The mineral content of your bypass water will also have an effect on your long blacks and americanos. The full extent of this interaction is outside the scope of this course, but generally, the more alkaline your bypass water, the lower the perceived acidity will be in your coffee.

From a flavour perspective, steam boiler water usually has more minerals in it than brew water, tending towards the effect of muting acidity in espresso. This higher mineral content occurs because the minerals in the steam boiler water concentrate over time as the steam wand valve is opened. For this reason, machine manufacturers usually ensure brew water does not come directly from the steam boiler.

There are two main build types of modern espresso machines. One system is called a multi-boiler machine. Espresso machines like this will have at least one separate boiler which is smaller than the steam boiler and is used just for heating and stabilising the temperature of brew water. The other system is the heat exchanger. With this design, brew water travels through narrow pipes that dip into the pressurised water of the steam boiler (usually around 120°C)  which heats the fresh water but never mixes with it.

A multi-boiler machine. Notice the steam boiler on the left is not full of water, it has a ‘head of steam’

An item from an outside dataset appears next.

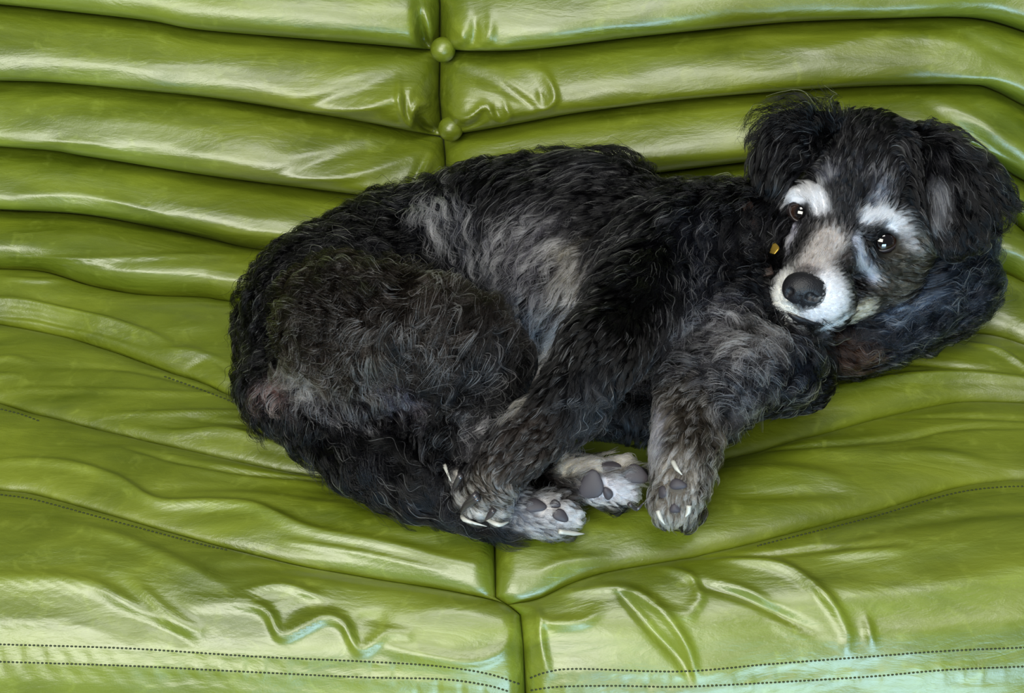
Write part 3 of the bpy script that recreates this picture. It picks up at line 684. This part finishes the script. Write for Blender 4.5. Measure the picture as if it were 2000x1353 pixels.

We will resist the urge to dive deep into water chemistry in this course and save that for the future. But for machine safety and maintenance, here is a footnote which should be helpful:

To keep your brew water tasty and safe from corrosion or scale forming potential: try this great Android app Water Geek which can give you a prediction of how many milligrams of scale will precipitate each month in your brew boilers and steam boilers.